You now have a documented map of a replacement label’s propagation through the public vocabulary, sourced from public-record search tools, including your own role as a downstream adopter. The product is a map. The map is not an accusation. The map is the literacy you needed to recognize the next replacement label before you adopted it.
Score the Replacement Label
One point each — if the answer is yes for the label you traced.
Single high-reach origin (≥1M follower/viewer reach). The cascade has a documentable starting point in a high-reach operator account, not organic distributed drift across small accounts.
Cluster saturation by day twenty-one. Twelve or more in-cluster adopters within twenty-one days of origin.
Cross-spectrum jump within forty-five days. The label has appeared in at least one opposing-cluster account by day forty-five.
Headlines drop quotation marks by day sixty. The label appears in a published headline as a regular noun, no longer requiring quotation marks to flag it as a coinage.
The label substitutes for a prior description. The label has replaced a previous category-noun the target used to be described with — you can name the prior description, and you observe that the prior description is no longer in casual use.
Score bands
0–1 — coincidence, organic linguistic drift, or ordinary descriptive vocabulary. Not a documentable replacement-label cascade.

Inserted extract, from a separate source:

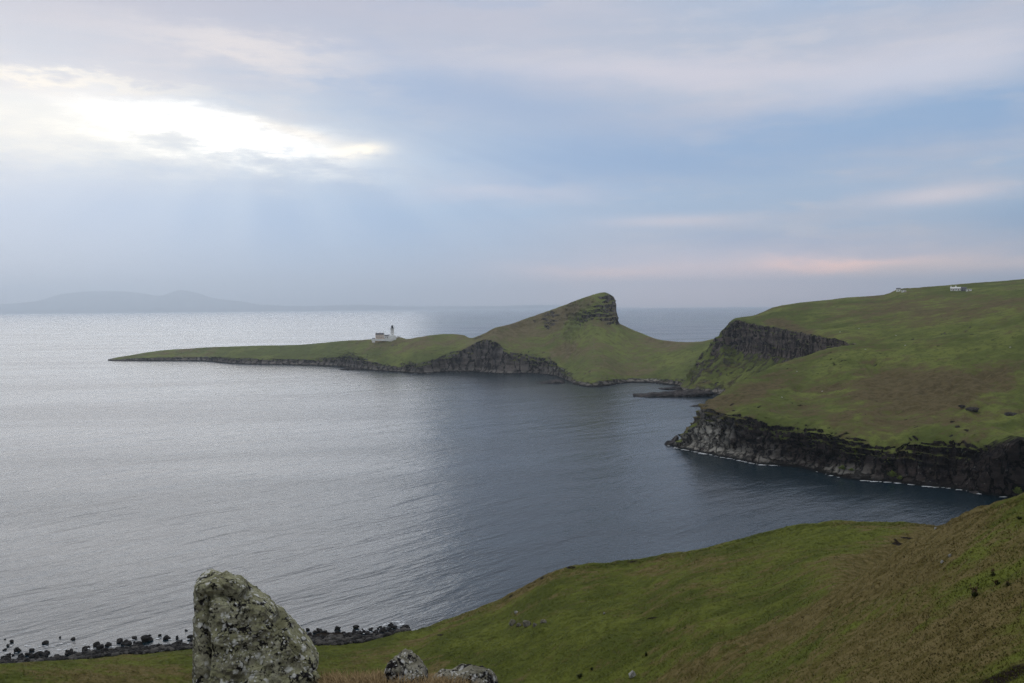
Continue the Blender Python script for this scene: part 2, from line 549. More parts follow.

2–3 — possible cascade. Worth a closer look. Capture screenshots; check the cross-spectrum-jump timestamp; observe whether the label is still substituting or has settled into description.
4–5 — high-confidence replacement-label cascade. The label propagated from a high-reach origin, saturated its cluster, jumped the spectrum, and replaced prior description. Save the screenshots. This is the structural signature.
The score is not a verdict on any specific label, operator, or target. The score is a description of the cascade’s behavior. Replacement-label cascades happen continuously, on platforms that cannot distinguish them from organic vocabulary drift. The audit teaches you to see them. Seeing them is the literacy.
What the Audit Tells You About Your Own Vocabulary
Once you have run the audit on one label, you will start spotting cascade patterns elsewhere — labels you adopted before this audit, labels you are about to adopt, labels other people are repeating around you. The brain learns the structural shape: short word, loaded valence, propagating across a cluster, jumping the spectrum at the 14-45-day window. The shape becomes a reflex.
The reflex tells you, the next time a single word substitutes for a description in your vocabulary, this is a cascade. You do not need a formal audit to know it. You have the literacy.
That is the product. The audit is for getting the literacy. Once you have it, you do not need to run the audit again unless you want to make a documentable case to someone else — or unless the label has become so deeply embedded that you need the receipts to root it out of your own speech.
The choice of what to do with the literacy is yours. Some readers will stop using cascade labels entirely and return to description. Some will use the labels deliberately, knowing what they are doing, when they choose to deploy them. Some will use the literacy to recognize cascades in their friends’ speech and decide whether to discuss it. The literacy is the gift. The choice is the citizen’s.
A Reminder About What This Card Is NOT
This card is not a guide to identifying coordinated inauthentic behavior. A replacement-label cascade does not require coordination. The whole point of the audit is to teach you to see vocabulary substitution upstream of the coordination question — content production by writers, editors, distribution-layer staff, and adopting operators who can each be acting independently, in good faith, without communicating with each other, while collectively producing the substitution effect.
This card is also not a guide to outing, doxing, or pile-on coordination against the operators or origins you find. The audit is a literacy exercise. The operators you identify are not your targets. They are the visible link in an architecture you are mapping. Naming the label publicly amplifies the cascade. Naming the origin handles publicly turns you into a participant in the operation you are trying to step outside of. The Shadow Patriots do not expose. We map. The map is for you.
The audit’s product is the citizen who runs it — the citizen who, the next time a single word substitutes for a description in their vocabulary, will instinctively recognize the cascade pattern, trace the origin, and decide consciously whether to keep using the word. The literacy becomes the only thing the cascade cannot route around.
Every citizen who runs the audit once steps outside another layer of the operation. Every citizen who steps outside makes the architecture one step more legible to themselves and, by their next conversation, to the people around them — without ever naming a label publicly.
Shadow Patriots Action Library · Module 13 · Project Milk Carton · 501(c)(3) · EIN 33-1323547
Evidence standard: every claim in this card is verifiable through the public platform tools named, the platform-published timestamps on each post, and the citizen’s own search history. No private information required. No allegation of misconduct required. The label remains sealed in the citizen’s audit notes; the cascade pattern is what the citizen takes away.
Editorial discipline (Two-Tier Naming Doctrine, locked 2026-04-24, BINDING throughout Module 13): No named human IO actors appear in this card. No handles. No surnames. No nation-state identifiers. No specific replacement-label text — not in examples, not in quotation marks, not in screenshots shared publicly. The label is the information-operations payload; reproducing it amplifies it. The audit teaches the technique on the citizen’s own vocabulary, with the citizen’s own labels, on the citizen’s own timeline. The label belongs to the citizen who traces it.